===== SOURCE EXCERPT

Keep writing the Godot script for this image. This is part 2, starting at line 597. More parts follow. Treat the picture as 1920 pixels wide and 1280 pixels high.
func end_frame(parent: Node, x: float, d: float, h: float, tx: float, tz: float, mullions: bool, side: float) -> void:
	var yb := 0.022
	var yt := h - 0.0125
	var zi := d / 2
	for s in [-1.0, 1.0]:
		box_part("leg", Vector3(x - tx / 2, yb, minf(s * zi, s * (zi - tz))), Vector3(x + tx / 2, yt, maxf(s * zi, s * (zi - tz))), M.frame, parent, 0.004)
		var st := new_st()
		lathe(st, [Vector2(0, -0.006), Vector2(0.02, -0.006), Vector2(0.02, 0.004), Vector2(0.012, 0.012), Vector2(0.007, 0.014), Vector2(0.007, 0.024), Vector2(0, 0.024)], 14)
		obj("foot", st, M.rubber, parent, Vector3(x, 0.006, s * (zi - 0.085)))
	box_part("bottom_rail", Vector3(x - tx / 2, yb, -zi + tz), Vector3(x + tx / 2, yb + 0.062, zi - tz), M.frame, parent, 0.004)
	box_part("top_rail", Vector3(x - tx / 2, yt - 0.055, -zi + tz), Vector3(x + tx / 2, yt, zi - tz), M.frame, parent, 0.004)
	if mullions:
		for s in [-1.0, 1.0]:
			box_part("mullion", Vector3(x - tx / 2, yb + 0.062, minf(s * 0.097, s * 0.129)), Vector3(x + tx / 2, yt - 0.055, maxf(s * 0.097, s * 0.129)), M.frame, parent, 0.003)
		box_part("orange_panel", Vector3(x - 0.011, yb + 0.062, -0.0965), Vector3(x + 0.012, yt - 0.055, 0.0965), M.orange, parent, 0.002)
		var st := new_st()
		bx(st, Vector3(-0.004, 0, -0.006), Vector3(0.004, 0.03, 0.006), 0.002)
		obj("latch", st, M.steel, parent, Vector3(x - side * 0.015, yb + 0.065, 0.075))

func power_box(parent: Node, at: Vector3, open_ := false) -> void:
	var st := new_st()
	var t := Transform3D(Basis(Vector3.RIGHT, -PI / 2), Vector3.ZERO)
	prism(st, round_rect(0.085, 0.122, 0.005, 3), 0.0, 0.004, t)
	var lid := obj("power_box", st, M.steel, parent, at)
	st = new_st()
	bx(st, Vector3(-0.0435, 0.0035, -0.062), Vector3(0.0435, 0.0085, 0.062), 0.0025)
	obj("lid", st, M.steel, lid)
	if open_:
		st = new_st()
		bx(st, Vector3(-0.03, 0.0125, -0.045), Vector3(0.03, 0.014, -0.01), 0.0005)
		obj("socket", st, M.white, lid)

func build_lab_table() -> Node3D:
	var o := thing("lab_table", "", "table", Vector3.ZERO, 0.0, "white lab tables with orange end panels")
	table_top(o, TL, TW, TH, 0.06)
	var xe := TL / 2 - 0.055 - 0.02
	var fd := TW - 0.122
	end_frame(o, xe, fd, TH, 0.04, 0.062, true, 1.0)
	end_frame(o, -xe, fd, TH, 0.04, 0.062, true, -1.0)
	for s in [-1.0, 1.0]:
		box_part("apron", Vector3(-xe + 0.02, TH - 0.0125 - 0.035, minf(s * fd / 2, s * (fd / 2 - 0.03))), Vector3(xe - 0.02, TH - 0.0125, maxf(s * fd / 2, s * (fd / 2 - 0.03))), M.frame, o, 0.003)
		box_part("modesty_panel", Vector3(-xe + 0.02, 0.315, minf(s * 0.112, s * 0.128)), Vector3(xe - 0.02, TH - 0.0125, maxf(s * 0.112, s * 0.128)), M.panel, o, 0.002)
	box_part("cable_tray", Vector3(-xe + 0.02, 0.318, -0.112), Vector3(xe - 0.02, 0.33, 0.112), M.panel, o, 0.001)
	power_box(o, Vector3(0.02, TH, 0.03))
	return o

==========

## WORK TO DO
Beginning at the top of the data, please return every line until and including the line containing "yb + 0.065, 0.075))", copied exactly, and nothing past it.

## RESPONSE
Keep writing the Godot script for this image. This is part 2, starting at line 597. More parts follow. Treat the picture as 1920 pixels wide and 1280 pixels high.
func end_frame(parent: Node, x: float, d: float, h: float, tx: float, tz: float, mullions: bool, side: float) -> void:
	var yb := 0.022
	var yt := h - 0.0125
	var zi := d / 2
	for s in [-1.0, 1.0]:
		box_part("leg", Vector3(x - tx / 2, yb, minf(s * zi, s * (zi - tz))), Vector3(x + tx / 2, yt, maxf(s * zi, s * (zi - tz))), M.frame, parent, 0.004)
		var st := new_st()
		lathe(st, [Vector2(0, -0.006), Vector2(0.02, -0.006), Vector2(0.02, 0.004), Vector2(0.012, 0.012), Vector2(0.007, 0.014), Vector2(0.007, 0.024), Vector2(0, 0.024)], 14)
		obj("foot", st, M.rubber, parent, Vector3(x, 0.006, s * (zi - 0.085)))
	box_part("bottom_rail", Vector3(x - tx / 2, yb, -zi + tz), Vector3(x + tx / 2, yb + 0.062, zi - tz), M.frame, parent, 0.004)
	box_part("top_rail", Vector3(x - tx / 2, yt - 0.055, -zi + tz), Vector3(x + tx / 2, yt, zi - tz), M.frame, parent, 0.004)
	if mullions:
		for s in [-1.0, 1.0]:
			box_part("mullion", Vector3(x - tx / 2, yb + 0.062, minf(s * 0.097, s * 0.129)), Vector3(x + tx / 2, yt - 0.055, maxf(s * 0.097, s * 0.129)), M.frame, parent, 0.003)
		box_part("orange_panel", Vector3(x - 0.011, yb + 0.062, -0.0965), Vector3(x + 0.012, yt - 0.055, 0.0965), M.orange, parent, 0.002)
		var st := new_st()
		bx(st, Vector3(-0.004, 0, -0.006), Vector3(0.004, 0.03, 0.006), 0.002)
		obj("latch", st, M.steel, parent, Vector3(x - side * 0.015, yb + 0.065, 0.075))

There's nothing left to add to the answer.